The years of coalition between the Conservatives and the Social Democrats have brought their voters nothing but disillusionment. The political refocusing resulting from these various periods of cohabitation disappointed first Social Democrat voters and then Conservatives, who are also looking for things to come more into line with their own policies. The polls were not wrong, with voting intentions falling dizzyingly fast on both the right and the left. Long gone are the days when the CDU garnered 40% of the vote and the SPD 25%; the picture is very different today. The Conservative party won only 28.9% of the vote in the European elections, while the Social Democrats’ share fell to 15.8%. This is a crushing defeat for both parties. This political disavowal was further aggravated by the rout suffered by the SPD in the Bremen state elections, which relegated it to the country’s number three political force behind the Greens.


Having failed to revive intellectual debate and chart a course more firmly rooted in the party’s traditional values, the SPD leader ended up losing the support of her own political family. The party is now led by a trio: Manuela Schwesig, Malu Dreyer and Thorsten Schäfel-Gümbel. All three have agreed to serve as acting leaders while ruling out the scenario of a leadership race that should, in theory, take place in December, when the party holds its annual conference.

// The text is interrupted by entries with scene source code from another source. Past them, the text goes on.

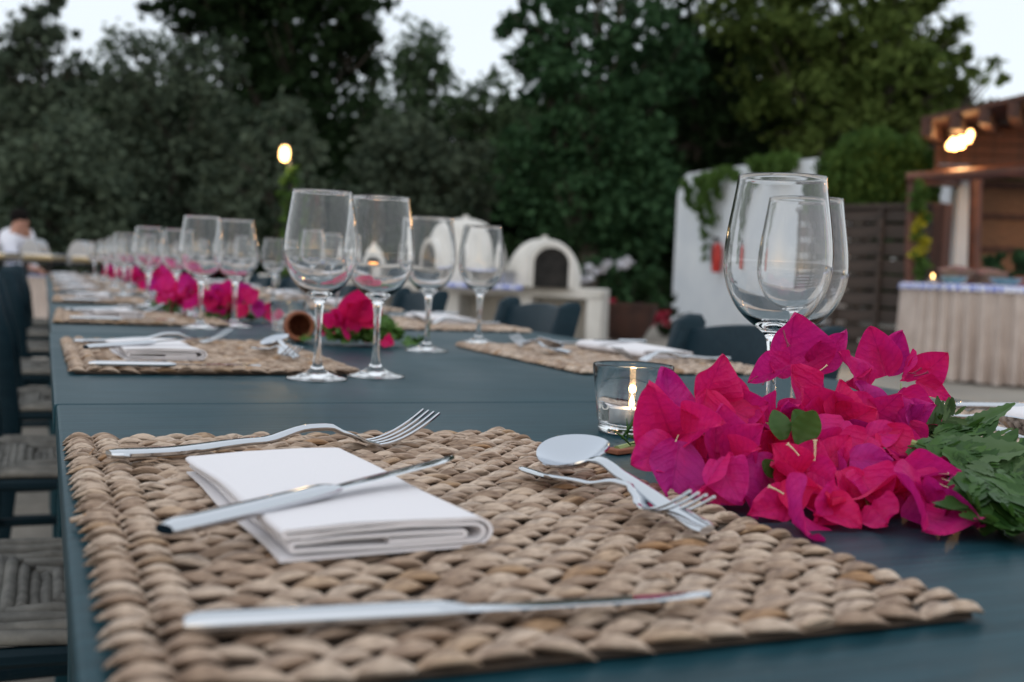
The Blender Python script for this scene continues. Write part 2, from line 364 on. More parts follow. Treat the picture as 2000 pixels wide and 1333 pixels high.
def tree(name, label, leaf, d, ells, trunk_px, size=.12, dens=260, per=34, seed=1, hollow=.5, cat='tree', trunk_r=.16, branches=True, elong=1.8, clump=.28):
    """ells in pixels at depth d; trunk foot below the first ellipse"""
    foot = at(trunk_px, 600, d); foot = Vector((foot.x, foot.y, 0))
    t = thing(name, label, cat, foot)
    L = []
    for i, e in enumerate(ells):
        cx, cy_, rx, ry = e[:4]; dd = d + (e[4] if len(e) > 4 else 0); k = e[5] if len(e) > 5 else 1
        c, r = pxell(cx, cy_, rx, ry, dd)
        area = math.pi * r[0] * r[2]
        L.append((np.array(c) - np.array(foot), r, int(1.7 * dens * area / (size / .12) ** 2 * k) + 30))
    V, Fq = leaf_cloud(L, size, seed, per=per, hollow=hollow, elong=elong, clump=clump)
    link('crown', np_mesh('crown', V, Fq, LF[leaf]), t)
    if trunk_r:
        top = max(L, key=lambda e: e[0][2])[0]; rr = random.Random(seed); mb = MB()
        H = float(top[2]); pts = [(rr.uniform(-.12, .12) * (i > 0) + top[0] * (i / 6) ** 1.5, rr.uniform(-.1, .1) + top[1] * (i / 6) ** 1.5, H * i / 6) for i in range(7)]
        mb.tube(pts, [trunk_r * (1 - .15 * i) for i in range(7)], 9)
        for c, r, n in L:
            s = Vector(pts[rr.choice([1, 2, 3])]); e = Vector(c); mid = s.lerp(e, .5) + Vector((rr.uniform(-.2, .2), 0, rr.uniform(-.1, .4)))
            mb.tube([s, mid, e], [trunk_r * .35, trunk_r * .2, trunk_r * .05], 6)
            for q in range(5):
                e2 = e + Vector((rr.uniform(-1, 1) * r[0], rr.uniform(-1, 1) * r[1], rr.uniform(-.6, 1) * r[2])) * .85
                mb.tube([mid.lerp(e, .5), (mid + e2) / 2 + Vector((0, 0, .1)), e2], [trunk_r * .2, trunk_r * .12, trunk_r * .03], 5)
        mb.build('trunk', M['bark'], t)
    return t
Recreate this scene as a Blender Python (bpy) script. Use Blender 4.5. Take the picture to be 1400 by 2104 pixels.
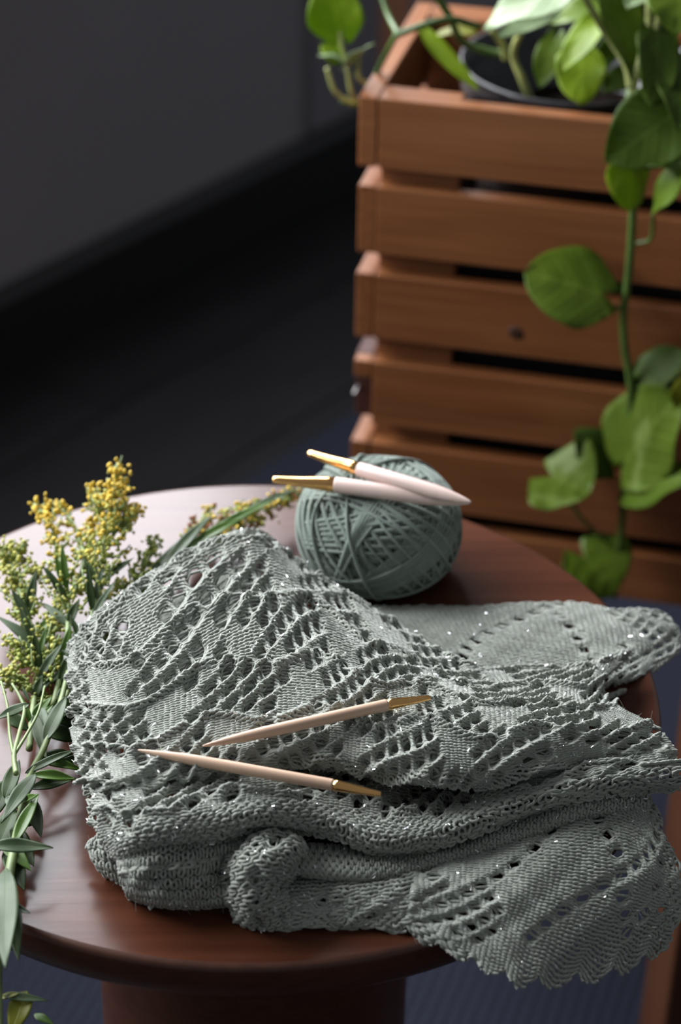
import bpy, math, random
import numpy as np
from mathutils import Vector, Matrix

random.seed(7)
rng = np.random.default_rng(11)
scene = bpy.context.scene
COL = scene.collection
for o in list(bpy.data.objects):
    bpy.data.objects.remove(o)

# ------------------------------------------------------------------ camera
TT = 0.50                                   # height of the table top above the floor (m)
FPX = 5000.0                                # focal length in pixels of the 1400 x 2104 frame
CAM = np.array([0.0, -0.9761, 0.6977 + TT])
PITCH, YAW, ROLL = 0.54706, 0.04247, 0.01774
_cp, _sp = math.cos(PITCH), math.sin(PITCH)
FW = np.array([math.sin(YAW) * _cp, math.cos(YAW) * _cp, -_sp])
_r = np.array([math.cos(YAW), -math.sin(YAW), 0.0])
_u = np.cross(_r, FW)
RT = math.cos(ROLL) * _r + math.sin(ROLL) * _u
UP = -math.sin(ROLL) * _r + math.cos(ROLL) * _u

cam = bpy.data.cameras.new('camera')
cam_o = bpy.data.objects.new('camera', cam)
COL.objects.link(cam_o)
cam_o.matrix_world = Matrix(((RT[0], UP[0], -FW[0], CAM[0]), (RT[1], UP[1], -FW[1], CAM[1]),
                             (RT[2], UP[2], -FW[2], CAM[2]), (0, 0, 0, 1)))
cam.sensor_fit = 'VERTICAL'
cam.sensor_height = 36.0
cam.lens = FPX / 2104 * 36
cam.clip_start = 0.05
cam.clip_end = 50
cam.dof.use_dof = True
cam.dof.focus_distance = 1.112
cam.dof.aperture_fstop = 6.3
scene.camera = cam_o

# ------------------------------------------------------------------ world, light, exposure
world = bpy.data.worlds.new('world')
scene.world = world
world.use_nodes = True
wb = world.node_tree.nodes['Background']
wb.inputs[0].default_value = (0.90, 0.94, 1.0, 1)
wb.inputs[1].default_value = 0.17
scene.view_settings.view_transform = 'Standard'
scene.view_settings.look = 'None'
scene.view_settings.gamma = 1.0
scene.view_settings.use_curve_mapping = False
scene.view_settings.exposure = 0.30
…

This new episode in the political saga is fuelling fears of a breakdown in the ruling coalition, ushering in a period of political instability that both Germany and Europe could do without. For the SPD, the priority is to halt the electoral haemorrhage and craft a new, more social and environmental manifesto that could secure its place as a credible opposition. For the CDU, also losing ground among its electoral base, the dissolution of the coalition would mean it would have to form a new coalition with the Liberals and the Greens – a so-called “Jamaica” coalition – the only type that could secure a majority in the Bundestag. A minority government, while also a possibility, is unlikely given the chancellor’s position on the subject, which she has expressed many times. The creation of a “Jamaica” coalition could also come at a high political cost for the conservatives of the CDU. The emergence of the Greens as the country’s number two party could prompt them to opt for fresh elections in which they would do better than the Liberals, putting them in a privileged place in the future coalition. This would also weaken the CDU, which is precisely what the chancellor is keen to avoid. Each of the partners thus faces an impossible choice. On the one hand, the CDU could persist in a flagging collaboration at the cost of significant concessions that would undoubtedly attract criticism from the party and prompt a further slide in the polls; on the other hand, it could take the risk of forming a new coalition following a snap election, though the latter would probably see a decline in its political base. It’s a case of having to choose the lesser of two evils!